Sunday, May 1, 2011

Avoiding the Vale of Weirdness

In the process of preparing a post about an idea for old-school "contests of skill" in Homebrew '82, I found something quite fascinating.  But not in a good way, I'm sorry to say! :-)

I learned a bit more about "skill challenges" in the 3rd and 4th editions of D&D. I guess it wasn't surprising that these appear to be as rigidly programmed as the overall adventures themselves seem to be. But what shocked me was that even the knowledge held by the player characters can also be similarly programmed! How else can one explain the strange ways that PCs minds are altered by the outcomes of the skill challenges?  Let me paraphrase a few example outcomes from a chart on a 4e forum thread, in which a PC is rolling dice to see how well he or she haggles with a merchant:
  1. If the PC succeeds at a "Nature" skill check, the PC now knows where the merchant can find the herbs he needs in a nearby river, and the PC uses that information to his or her advantage.
  2. If the PC succeeds at a "Streetwise" skill check, the PC now knows that the merchant's competition is undercutting him.
Am I misunderstanding what is going on in these charts? The most straightforward explanation can only be that PCs in "new school" RPGs tend never to build up a rich history of experience in their campaign setting, so these new pieces of information just have to be occasionally "downloaded" into their heads by the DM.

Really?

Well, maybe this is consistent with the recent comments on a podcast (quoted by Greg Christopher here) that "...The GM is responsible for the plot. So he owns that plot. Just like the player owns the character. And so the player shouldn't necessarily alter the plot, just as the GM shouldn't necessarily alter the character."
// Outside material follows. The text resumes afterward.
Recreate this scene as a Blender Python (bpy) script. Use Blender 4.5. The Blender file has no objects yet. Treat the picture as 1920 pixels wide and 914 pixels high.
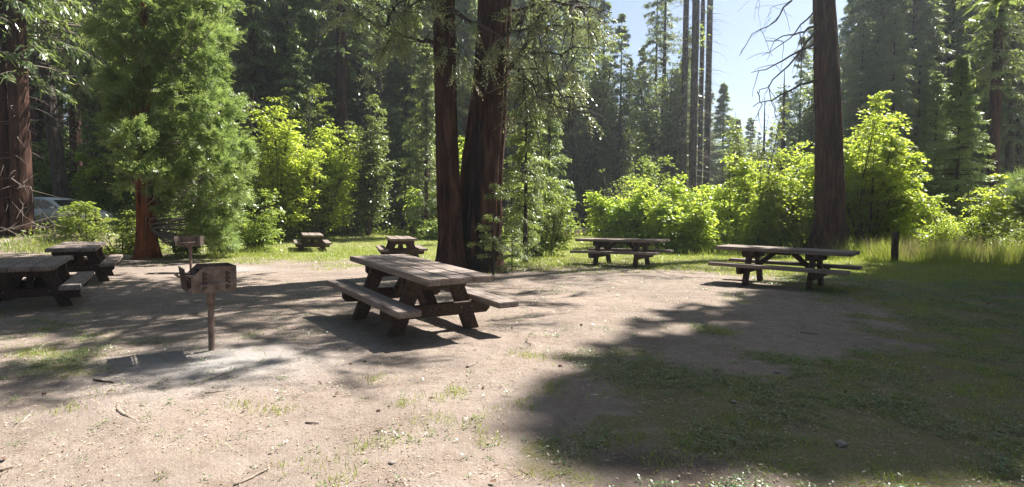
import bpy, math, random
import numpy as np
from mathutils import Matrix, Vector, Euler

# ------------------------------------------------------------ camera, light, exposure
F_PX, PITCH, ROLL, CAM_H = 1130.0, 0.0483, 0.0056, 1.505
HAZE = 0.0009
DENOISE = True
SUN_EL, SUN_AZ = math.radians(54.0), math.radians(50.0)      # azimuth from +Y towards +X
SUN_STRENGTH, SKY_STRENGTH, EXPOSURE = 5.0, 0.05, 1.65

scn = bpy.context.scene
cam_d = bpy.data.cameras.new('camera'); cam = bpy.data.objects.new('camera', cam_d)
scn.collection.objects.link(cam); scn.camera = cam
cam_d.sensor_width = 36.0; cam_d.lens = F_PX / 1920 * 36.0
cam_d.clip_start = 0.05; cam_d.clip_end = 3000
cam.matrix_world = Matrix.Translation((0, 0, CAM_H)) @ (Euler((math.pi/2 - PITCH, 0, 0)).to_matrix() @ Matrix.Rotation(ROLL, 3, 'Z')).to_4x4()
world = bpy.data.worlds.new('World'); scn.world = world; world.use_nodes = True
wn = world.node_tree; wn.nodes.clear()
sky = wn.nodes.new('ShaderNodeTexSky'); sky.sky_type = 'NISHITA'; sky.sun_disc = False
sky.sun_elevation = SUN_EL; sky.sun_rotation = SUN_AZ; sky.altitude = 1200; sky.air_density = 1.0; sky.dust_density = 3.2
bgn = wn.nodes.new('ShaderNodeBackground'); bgn.inputs[1].default_value = SKY_STRENGTH
wo = wn.nodes.new('ShaderNodeOutputWorld')
wn.links.new(sky.outputs[0], bgn.inputs[0]); wn.links.new(bgn.outputs[0], wo.inputs[0])
sun_d = bpy.data.lights.new('sun', 'SUN'); sun = bpy.data.objects.new('sun', sun_d); scn.collection.objects.link(sun)
sun_d.energy = SUN_STRENGTH; sun_d.angle = math.radians(0.55); sun_d.color = (1.0, 0.95, 0.87)
to_sun = Vector((math.sin(SUN_AZ)*math.cos(SUN_EL), math.cos(SUN_AZ)*math.cos(SUN_EL), math.sin(SUN_EL)))
sun.rotation_euler = to_sun.to_track_quat('Z', 'Y').to_euler(); sun.location = (20, 20, 40)
vs = scn.view_settings
vs.view_transform = 'Standard'; vs.look = 'None'; vs.gamma = 1.0; vs.exposure = EXPOSURE; vs.use_curve_mapping = False
cy = scn.cycles
cy.max_bounces = 6; cy.diffuse_bounces = 3; cy.glossy_bounces = 2; cy.transmission_bounces = 4; cy.transparent_max_bounces = 6
cy.volume_bounces = 0; cy.sample_clamp_indirect = 6.0; cy.use_denoising = DENOISE; cy.denoiser = 'OPENIMAGEDENOISE'; cy.denoising_prefilter = 'NONE'; cy.denoising_input_passes = 'RGB_ALBEDO_NORMAL'; cy.caustics_reflective = False; cy.caustics_refractive = False

col = scn.collection
R = np.random.default_rng
def sstep(a, b, x):
    t = np.clip((np.asarray(x, float) - a) / (b - a), 0, 1); return t*t*(3-2*t)

# ------------------------------------------------------------ numpy noise
def _h(ix, iy, s):
    n = (ix.astype(np.int64)*374761393 + iy.astype(np.int64)*668265263 + s*1442695041) & 0xffffffff
    n = ((n ^ (n >> 13)) * 1274126177) & 0xffffffff
    return ((n ^ (n >> 16)) & 0xffff) / 65535.0
def vnoise(x, y, s=0):
    x = np.asarray(x, float); y = np.asarray(y, float)
    ix = np.floor(x); iy = np.floor(y); fx = x-ix; fy = y-iy
    fx = fx*fx*(3-2*fx); fy = fy*fy*(3-2*fy)
    a = _h(ix, iy, s); b = _h(ix+1, iy, s); c = _h(ix, iy+1, s); d = _h(ix+1, iy+1, s)
    return (a*(1-fx)+b*fx)*(1-fy) + (c*(1-fx)+d*fx)*fy
def fbm(x, y, s=0, o=4):
    v = 0; a = .5; t = 0
    for i in range(o):
        v = v + a*vnoise(x*2**i, y*2**i, s+i*17); t += a; a *= .5
    return v/t

# ------------------------------------------------------------ terrain
TABLES = {  # x, y, angle, ground height
 'T1': (-1.253, 7.65, -0.991, .114), 'TR': (5.526, 12.231, -.68, .101), 'TM': (3.153, 17.294, -.573, .069),
 'TL2': (-9.543, 13.246, -1.052, .036), 'TL1': (-8.146, 10.24, -1.04, -.083), 'TF1': (-8.72, 26.233, -1.203, -.141), 'TF2': (-3.718, 20.093, -1.299, -.03)}
def gz(X, Y):
    X = np.asarray(X, float); Y = np.asarray(Y, float)
    sw = .12; sz = 0
    for x, y, a, z in TABLES.values():
        w = np.exp(-((X-x)**2 + (Y-y)**2)/6.5); sw = sw + w; sz = sz + w*z
    h = sz/sw
    g = 1/(1+np.exp((X+15)/3.0))
    h = h + g*.17*np.clip(Y-24, 0, 100)
    h = h + .14*sstep(29, 38, Y)*(1-g) + 9*sstep(66, 125, Y)*(1-g) 
    h = h + .05*(fbm(X*.25, Y*.25, 5, 3)-.5)*sstep(14, 22, np.hypot(X, Y)) + .010*(fbm(X*1.7, Y*1.7, 9, 3)-.5)
    return h
def gzf(x, y): return float(gz(x, y))
def ray(px, py):
    a = (px-960)/F_PX; b = (457-py)/F_PX
    a, b = a*math.cos(ROLL)-b*math.sin(ROLL), a*math.sin(ROLL)+b*math.cos(ROLL)
    cp, sp = math.cos(PITCH), math.sin(PITCH)
    return Vector((a, cp+b*sp, -sp+b*cp))
def pix(px, py, d):
    r = ray(px, py); r = r*(d/r.y); return Vector((r.x, r.y, r.z+CAM_H))
def gpt(px, py):                      # ground point seen at a pixel
    d = 5.0
    for _ in range(60):
        p = pix(px, py, d); g = gzf(p.x, p.y)
        k = (CAM_H-g)/max(CAM_H-p.z, 1e-3); d = d*(.5+.5*min(k, 3))
    p = pix(px, py, d); return Vector((p.x, p.y, gzf(p.x, p.y)))
def onpx(px, d): p = pix(px, 457, d); return Vector((p.x, p.y, gzf(p.x, p.y)))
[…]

Again, I ask: Really?  Greg implied that there was additional context in that podcast that explained that the speaker wasn't truly advocating "railroading" the players, but I haven't listened to the thing. I just have to say this feels just as wrong to me as suddenly telling a player that the character now knows a key fact that didn't exist a second ago. Having the GM micro-manage reality to his degree can ruin the player's sense of cause and effect -- i.e., it can easily lead to an "Alice in Wonderland" effect where all knowledge is up for grabs and nothing really matters. It also can ruin the sense of earned accomplishment that players feel after struggling to get to know their world. Yeah, I'm with Alexis on this one:
"The DM and his or her world must not act as a impositional dictator over the player's actions.  The world must be a learning annex, allowing for player improvement and development.  The player must know why things are happening.  The player must be able to apply his or her experience of the real world, and get results back from the fantasy world that make sense.  One can only go so far into the Vale of Weirdness."